What this task involves:
The listing below holds pictures; exclude them. Return exactly the lines from the one with "Recreate this scene" through the one with "COL = scene.collection".

Listing:
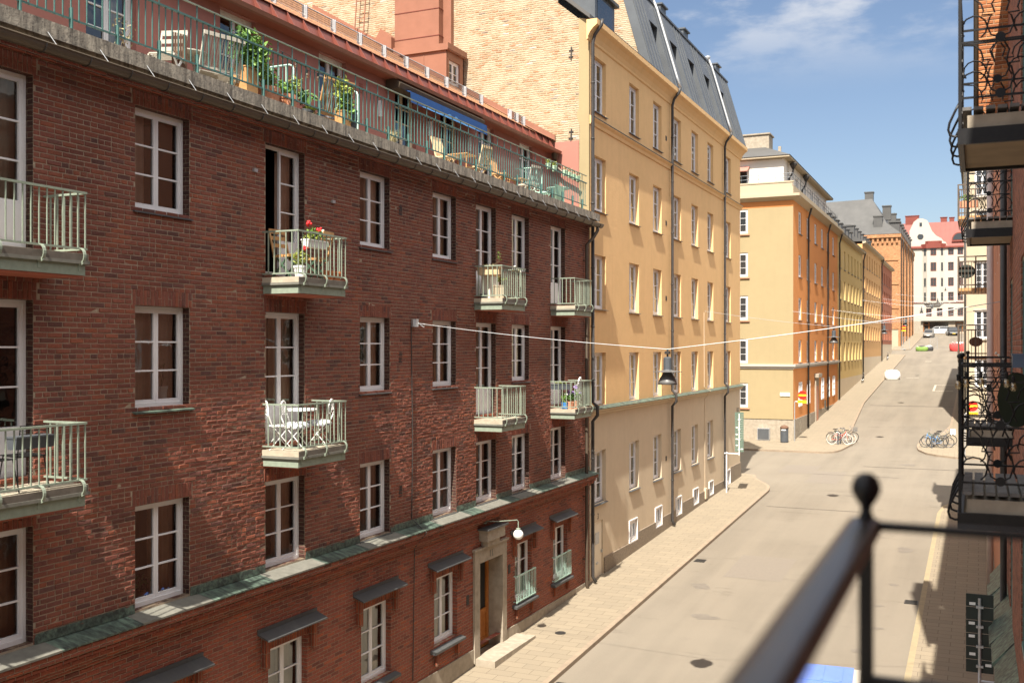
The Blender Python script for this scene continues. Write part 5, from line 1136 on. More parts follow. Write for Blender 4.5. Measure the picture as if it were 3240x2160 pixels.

...

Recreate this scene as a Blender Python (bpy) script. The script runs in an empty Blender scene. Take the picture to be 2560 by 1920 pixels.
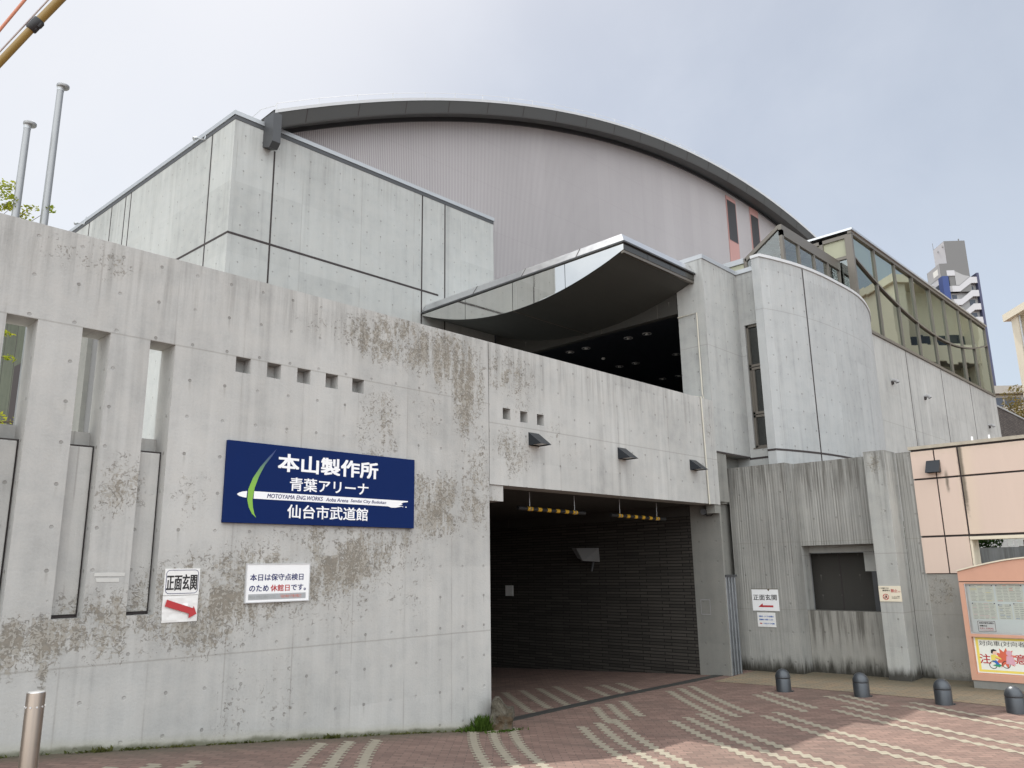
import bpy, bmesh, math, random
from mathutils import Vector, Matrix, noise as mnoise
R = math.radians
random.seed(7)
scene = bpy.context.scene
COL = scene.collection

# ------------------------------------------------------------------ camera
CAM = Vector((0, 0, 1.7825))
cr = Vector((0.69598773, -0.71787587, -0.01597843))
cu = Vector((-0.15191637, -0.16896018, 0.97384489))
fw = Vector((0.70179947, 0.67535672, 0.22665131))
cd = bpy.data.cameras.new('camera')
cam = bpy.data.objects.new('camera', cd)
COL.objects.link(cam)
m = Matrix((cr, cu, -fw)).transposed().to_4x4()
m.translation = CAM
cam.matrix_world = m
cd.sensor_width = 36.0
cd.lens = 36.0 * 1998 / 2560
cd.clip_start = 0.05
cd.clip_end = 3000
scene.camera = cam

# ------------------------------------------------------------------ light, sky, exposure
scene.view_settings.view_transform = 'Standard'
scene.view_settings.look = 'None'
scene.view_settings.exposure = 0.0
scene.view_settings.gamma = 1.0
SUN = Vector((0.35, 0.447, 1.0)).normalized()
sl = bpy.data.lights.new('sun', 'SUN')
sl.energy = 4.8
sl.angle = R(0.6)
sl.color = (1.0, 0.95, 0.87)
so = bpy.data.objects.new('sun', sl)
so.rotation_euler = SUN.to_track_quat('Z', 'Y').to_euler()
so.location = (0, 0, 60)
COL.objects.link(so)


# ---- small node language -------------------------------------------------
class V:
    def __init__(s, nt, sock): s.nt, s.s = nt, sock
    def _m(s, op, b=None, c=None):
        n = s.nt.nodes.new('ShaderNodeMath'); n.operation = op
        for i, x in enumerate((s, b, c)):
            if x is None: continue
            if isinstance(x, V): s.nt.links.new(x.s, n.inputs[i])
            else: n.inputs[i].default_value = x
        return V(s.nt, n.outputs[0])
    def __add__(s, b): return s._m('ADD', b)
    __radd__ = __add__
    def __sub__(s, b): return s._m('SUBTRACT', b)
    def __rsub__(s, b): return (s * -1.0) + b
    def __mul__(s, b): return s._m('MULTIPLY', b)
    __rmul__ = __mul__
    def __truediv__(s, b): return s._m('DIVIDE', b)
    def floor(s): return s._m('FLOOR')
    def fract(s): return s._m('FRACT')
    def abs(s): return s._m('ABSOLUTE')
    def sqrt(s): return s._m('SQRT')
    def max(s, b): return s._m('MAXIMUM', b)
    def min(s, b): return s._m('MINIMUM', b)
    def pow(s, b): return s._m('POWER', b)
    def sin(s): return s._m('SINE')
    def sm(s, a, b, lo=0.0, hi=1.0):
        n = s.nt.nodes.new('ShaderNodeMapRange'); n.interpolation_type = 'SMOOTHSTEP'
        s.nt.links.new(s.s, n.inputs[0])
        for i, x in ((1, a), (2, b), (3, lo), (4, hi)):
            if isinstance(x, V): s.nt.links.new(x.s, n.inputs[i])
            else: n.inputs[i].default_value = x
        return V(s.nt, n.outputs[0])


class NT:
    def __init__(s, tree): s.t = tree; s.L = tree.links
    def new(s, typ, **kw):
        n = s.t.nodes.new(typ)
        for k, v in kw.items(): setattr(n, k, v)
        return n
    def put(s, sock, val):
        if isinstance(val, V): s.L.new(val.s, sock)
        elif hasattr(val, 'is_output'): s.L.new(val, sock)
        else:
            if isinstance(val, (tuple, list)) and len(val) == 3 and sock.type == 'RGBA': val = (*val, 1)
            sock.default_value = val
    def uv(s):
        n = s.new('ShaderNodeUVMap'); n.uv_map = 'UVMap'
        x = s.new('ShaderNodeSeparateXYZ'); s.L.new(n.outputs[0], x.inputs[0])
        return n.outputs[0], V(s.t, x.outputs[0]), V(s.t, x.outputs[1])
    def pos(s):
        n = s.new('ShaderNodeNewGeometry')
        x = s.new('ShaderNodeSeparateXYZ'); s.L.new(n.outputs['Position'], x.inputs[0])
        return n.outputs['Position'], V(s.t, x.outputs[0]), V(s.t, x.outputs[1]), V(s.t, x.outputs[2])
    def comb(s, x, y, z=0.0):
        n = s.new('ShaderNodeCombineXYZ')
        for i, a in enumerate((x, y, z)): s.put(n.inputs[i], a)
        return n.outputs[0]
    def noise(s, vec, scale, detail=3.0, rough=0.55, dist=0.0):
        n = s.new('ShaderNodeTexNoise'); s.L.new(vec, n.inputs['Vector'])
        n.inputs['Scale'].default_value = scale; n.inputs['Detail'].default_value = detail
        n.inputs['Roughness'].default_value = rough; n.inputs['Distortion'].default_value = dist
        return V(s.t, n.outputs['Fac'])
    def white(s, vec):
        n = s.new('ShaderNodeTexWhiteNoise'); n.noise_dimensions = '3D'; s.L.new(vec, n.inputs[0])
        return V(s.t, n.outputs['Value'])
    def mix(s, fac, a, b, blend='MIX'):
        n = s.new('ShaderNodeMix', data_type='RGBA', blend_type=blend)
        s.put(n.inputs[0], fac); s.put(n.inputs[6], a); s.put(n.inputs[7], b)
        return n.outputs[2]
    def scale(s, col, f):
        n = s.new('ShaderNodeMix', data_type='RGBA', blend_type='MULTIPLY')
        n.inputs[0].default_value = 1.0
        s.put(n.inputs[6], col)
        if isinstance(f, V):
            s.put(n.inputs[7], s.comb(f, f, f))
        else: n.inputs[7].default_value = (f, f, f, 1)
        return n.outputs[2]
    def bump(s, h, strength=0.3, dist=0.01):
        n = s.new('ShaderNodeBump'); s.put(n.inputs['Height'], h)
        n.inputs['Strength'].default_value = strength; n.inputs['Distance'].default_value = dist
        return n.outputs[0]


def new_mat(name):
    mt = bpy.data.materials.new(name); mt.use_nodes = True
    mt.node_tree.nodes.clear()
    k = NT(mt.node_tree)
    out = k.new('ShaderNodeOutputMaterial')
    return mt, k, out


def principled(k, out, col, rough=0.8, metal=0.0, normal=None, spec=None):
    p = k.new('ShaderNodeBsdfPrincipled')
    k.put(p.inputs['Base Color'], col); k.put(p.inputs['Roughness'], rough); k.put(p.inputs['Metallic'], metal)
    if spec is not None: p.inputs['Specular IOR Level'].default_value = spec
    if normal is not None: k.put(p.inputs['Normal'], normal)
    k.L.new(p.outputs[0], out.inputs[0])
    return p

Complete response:
Recreate this scene as a Blender Python (bpy) script. The script runs in an empty Blender scene. Take the picture to be 2560 by 1920 pixels.
import bpy, bmesh, math, random
from mathutils import Vector, Matrix, noise as mnoise
R = math.radians
random.seed(7)
scene = bpy.context.scene
COL = scene.collection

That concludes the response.